Video: GM Steve Yzerman on approach to NHL Draft

"We don't really do specifically organizational need," Yzerman said. "Maybe if you have a high first round pick that you think is close to playing, maybe you decide at that point. But where we are right now, whatever the prospects are, we'll do that. Now having said that, I don't think we're going to take seven goaltenders in the draft or seven right defensemen."

Despite not owning a high draft pick, there are certainly players that could develop into potential NHL stars available during day two. In recent drafts, the Lightning have chosen Ondrej Palat (2011 7th Round), Brayden Point (2014 3rd Round) and Tony Cirelli (2015 3rd Round), among others, in the later rounds, the Bolts' scouting staff unearthing gems that have proven to be valuable players for the Lightning. Yzerman trusts his scouts, led by director of amateur scouting Al Murray, can find some more great value picks in this year's draft.

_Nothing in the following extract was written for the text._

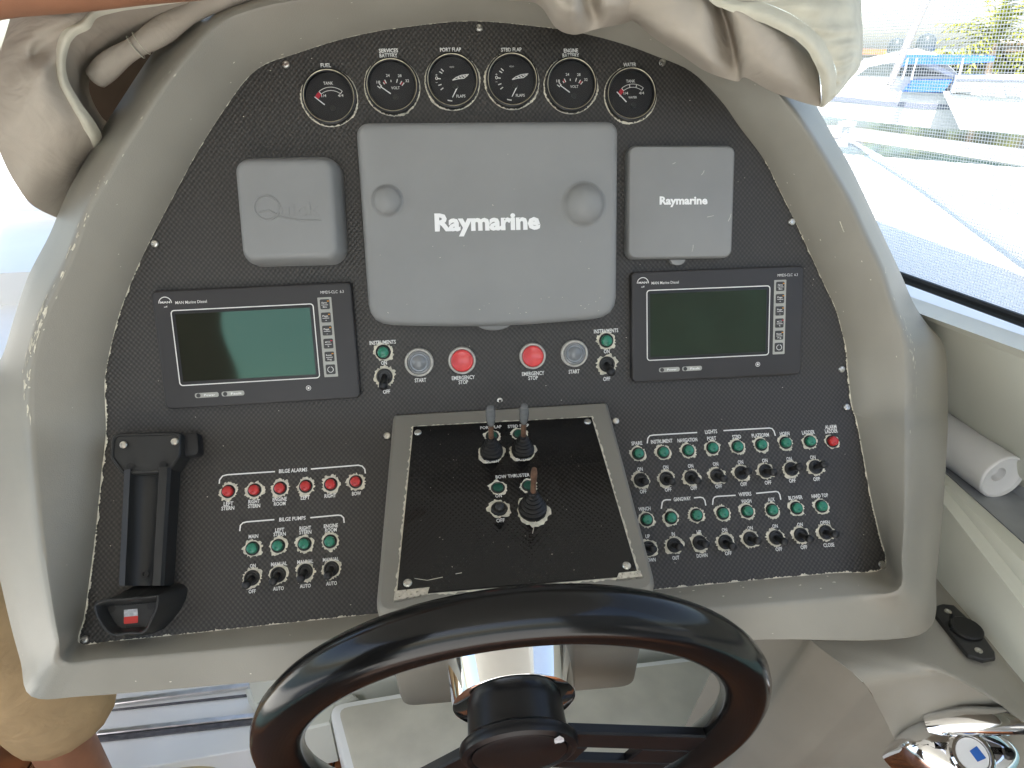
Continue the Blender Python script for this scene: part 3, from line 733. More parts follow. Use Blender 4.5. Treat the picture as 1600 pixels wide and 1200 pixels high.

"They've done a good job whether it's Ondrej Palat or Brayden Point or Anthony Cirelli, at all different rounds of the draft, Cedric Paquette, we've been able to add players to our lineup," Yzerman said. "It's been crucial for our progress and our success over the last few years. These guys work hard, and I think they have good eyes and each year we've been able to come up with some prospects. I'm counting on them and expecting them to do that again this year."

Yzerman said this year's draft has a different feel, what with the Lightning not owning a First Round pick going into the draft for the first time during his tenure. Usually they'd be focusing their attention on a prospect or a handful of prospects they could acquire with that day one pick.

Now, they'll more or less be spectators Friday.

"Can't say I'm enjoying it but nonetheless I look back as a reminder that we got Ryan McDonagh and J.T. Miller that we can live without the first," Yzerman said. "It's not something you want to or I want to or plan to do every year, but at times you've got to kind of make those decisions. We're excited even though we don't have the first. We have seven draft picks. It's a challenge for our scouts now to go to work and find prospects. And we believe these guys have done a good job at finding prospects beyond the first round."

And there's always the possibility Yzerman could be working the phones to try and find a way back into the first round, although he doesn't believe the price to do so is necessarily worth it at this point.

"It's certainly worth looking into," he said. "Generally I find when you try to trade up, you initiate the process. When you're trying to trade back, teams will call you that are trying to trade up. I've explored those possibilities right now. Unless I want to move a good player off our team for a first round pick, which doesn't make sense to do that, I don't see us being able to get anyone at that point."